Ma anzitutto perché il vino è veramente uno dei più bei connotati della nostra identità. Lo aveva capito con straordinaria preveggenza Gilbert K. Chesterton che in un suo romanzo distopico del 1914, “L’osteria volante”, immaginava una futura Inghilterra in cui un’alleanza tra Islam e grossi poteri economici avrebbe messo fuorilegge gli alcolici (una metafora per dire la liquidazione della civiltà giudaico-cristiana). Vista la recente massiccia emigrazione islamica nel Regno Unito potrebbe perfino verificarsi.
Memorabile questa battuta di Chesterton: “E Noè diceva spesso a sua moglie, quando si sedeva a pranzo: ‘Poco m’importa dove vada l’acqua, purché non vada nel vino!’ ”. Il vino è il gusto e il piacere, è la fatica del lavoro dei campi che dà forma alle nostre campagne, è la festa e l’ebbrezza, infine è il centro del sacro perché, nel cristianesimo, Dio stesso lo ha scelto – insieme al pane – per restare misteriosamente presente fra gli uomini, con il suo stesso sangue e il suo corpo.
Oltre alla meraviglia del gusto e del profumo, affascina il colore del vino perché evoca l’essenza della vita: rosso rubino come il sangue, che sembra sgorgare dalle viscere della terra, oppure dorato come la luce del sole che lo fa maturare e – appunto – come l’oro. In effetti è concepito nel felice matrimonio fra la fertile terra e la luce calda del sole, unione celebrata dal lavoro umano.
Il vino è, per i suoi significati simbolici, qualcosa di unico. Non c’è nulla che gli sia paragonabile dal punto di vista culturale.
C’è una teologia del vino (ebraica e cristiana), una letteratura del vino, una storia del vino (e come vedremo ha Roma al centro) e una geografia del vino che ancora una volta rimanda all’Italia.
La cultura del vino unisce la storia ebraica, quella greca e quella romana: Gerusalemme, Atene e Roma. Unisce la Bibbia ebraica, Omero (o Esiodo), il Vangelo e la cultura latina. Si può immaginare qualcosa di più identitario? Non a caso proprio il vino si trova al centro della liturgia cattolica e la Chiesa cattolica, apostolica romana è il punto di confluenza di queste tre grandi tradizioni: l’Antica Alleanza biblica, il pensiero greco e il mondo (giuridico, storico e politico) di Roma.

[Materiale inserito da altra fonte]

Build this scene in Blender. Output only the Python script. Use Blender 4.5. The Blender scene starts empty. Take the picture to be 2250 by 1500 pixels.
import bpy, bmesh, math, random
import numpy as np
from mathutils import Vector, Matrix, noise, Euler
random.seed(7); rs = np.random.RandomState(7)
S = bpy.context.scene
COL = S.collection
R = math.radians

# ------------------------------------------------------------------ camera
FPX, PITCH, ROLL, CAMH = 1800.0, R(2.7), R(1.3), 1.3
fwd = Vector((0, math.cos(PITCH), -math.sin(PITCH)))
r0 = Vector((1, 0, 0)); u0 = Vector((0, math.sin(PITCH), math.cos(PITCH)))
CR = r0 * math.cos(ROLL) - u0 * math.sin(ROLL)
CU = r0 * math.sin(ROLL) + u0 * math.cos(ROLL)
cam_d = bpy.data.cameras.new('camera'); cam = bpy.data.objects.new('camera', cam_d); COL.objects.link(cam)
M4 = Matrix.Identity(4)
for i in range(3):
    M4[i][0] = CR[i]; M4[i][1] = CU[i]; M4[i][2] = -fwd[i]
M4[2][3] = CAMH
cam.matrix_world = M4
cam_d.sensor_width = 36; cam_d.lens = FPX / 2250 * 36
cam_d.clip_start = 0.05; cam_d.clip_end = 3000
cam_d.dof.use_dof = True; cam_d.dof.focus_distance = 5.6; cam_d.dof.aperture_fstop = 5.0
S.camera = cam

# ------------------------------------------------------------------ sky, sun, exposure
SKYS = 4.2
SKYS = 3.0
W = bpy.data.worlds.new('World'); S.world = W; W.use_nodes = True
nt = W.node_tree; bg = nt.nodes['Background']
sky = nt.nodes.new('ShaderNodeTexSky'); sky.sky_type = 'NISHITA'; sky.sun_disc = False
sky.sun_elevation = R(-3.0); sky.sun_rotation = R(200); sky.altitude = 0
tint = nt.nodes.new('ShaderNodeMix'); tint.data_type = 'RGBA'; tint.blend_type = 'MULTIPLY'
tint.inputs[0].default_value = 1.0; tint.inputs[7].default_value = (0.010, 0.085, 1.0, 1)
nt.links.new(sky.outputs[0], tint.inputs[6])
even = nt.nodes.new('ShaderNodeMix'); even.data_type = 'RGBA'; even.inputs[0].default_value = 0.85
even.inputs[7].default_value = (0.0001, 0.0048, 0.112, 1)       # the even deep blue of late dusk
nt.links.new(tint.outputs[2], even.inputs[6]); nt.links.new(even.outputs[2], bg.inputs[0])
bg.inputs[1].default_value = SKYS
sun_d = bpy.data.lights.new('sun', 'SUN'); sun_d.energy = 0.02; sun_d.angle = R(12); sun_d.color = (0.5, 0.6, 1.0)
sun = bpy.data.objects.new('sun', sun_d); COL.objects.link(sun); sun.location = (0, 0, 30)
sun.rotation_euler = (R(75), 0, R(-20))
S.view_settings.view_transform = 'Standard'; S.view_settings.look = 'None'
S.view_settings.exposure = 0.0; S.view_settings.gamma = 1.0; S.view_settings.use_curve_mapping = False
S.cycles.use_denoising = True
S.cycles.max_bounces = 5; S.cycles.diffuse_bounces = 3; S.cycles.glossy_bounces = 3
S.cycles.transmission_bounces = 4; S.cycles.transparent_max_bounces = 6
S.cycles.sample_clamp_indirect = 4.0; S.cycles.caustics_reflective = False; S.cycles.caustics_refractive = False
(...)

Per tutte queste ragioni Roma e l’Italia sono diventate di fatto il centro da cui si è irradiata la civiltà del vino. E’ appena uscito un libro di Romano Benini, “Lo stile italiano” (Donzelli), che ha il limite di riproporre di continuo (anche a sproposito) la retorica ideologica del multiculturalismo, ma che ha pure moltissimi pregi.
Per esempio spiega la centralità di Roma nel diffondere la “civiltà del vino” dovunque. La Roma antica esportava vino fino all’altro capo del mondo e per secoli l’Italia ha avuto l’esclusiva nell’Impero di questa preziosa produzione.
Poi, nel 291 d.C., l’imperatore Probo fece selezionare un vitigno perché i soldati romani lo impiantassero in tutta Europa “ed è oggi” scrive Benini “l’antenato di quasi tutti i vitigni usati in Europa”.
I Galli, amanti del vino, si gettarono subito nella produzione e, grazie ai vitigni portati dai legionari, impiantarono “nella Garonna, nella zona di Bordeaux, il vitigno Biturica, antenato del Cabernet Bordeaux, e nella zona di Lione il vitigno Allobrogica, antenato del Pinot Nero di Borgogna”.
Anzi, “i Galli, per esprimere la propria riconoscenza (verso Probo), regalarono all’imperatore una vigna nella zona denominata Côte-d’Or, che ancora oggi produce un vino straordinario, chiamato Romanée, in omaggio all’imperatore”.
Anche così Roma ha “fatto” l’Europa. Non solo edificando città (come Parigi, Londra, Francoforte o Toledo), non solo costruendo migliaia di chilometri di strade, acquedotti, fognature, terme, bagni pubblici, teatri, non solo portando cultura, giochi, moneta e commercio, non solo insegnando il diritto e costruendo l’organizzazione civile e militare. Ma anche con la civiltà del vino.
Per questo il vino oggi è molto di più del “Made in Italy”, molto di più dell’elenco delle “eccellenze”, come si usa dire. E’ – ripeto – civiltà e identità. Identità nazionale, storica e anche religiosa. Ha a che fare con il sacro.
Come ha scritto il grande Benedetto XVI: “Il vino esprime la squisitezza della creazione, ci dona la festa nella quale oltrepassiamo i limiti del quotidiano: il vino ‘allieta il cuore’. Così il vino e con esso la vite sono diventate immagini anche del dono dell’amore, nel quale possiamo fare qualche esperienza del sapore del divino”.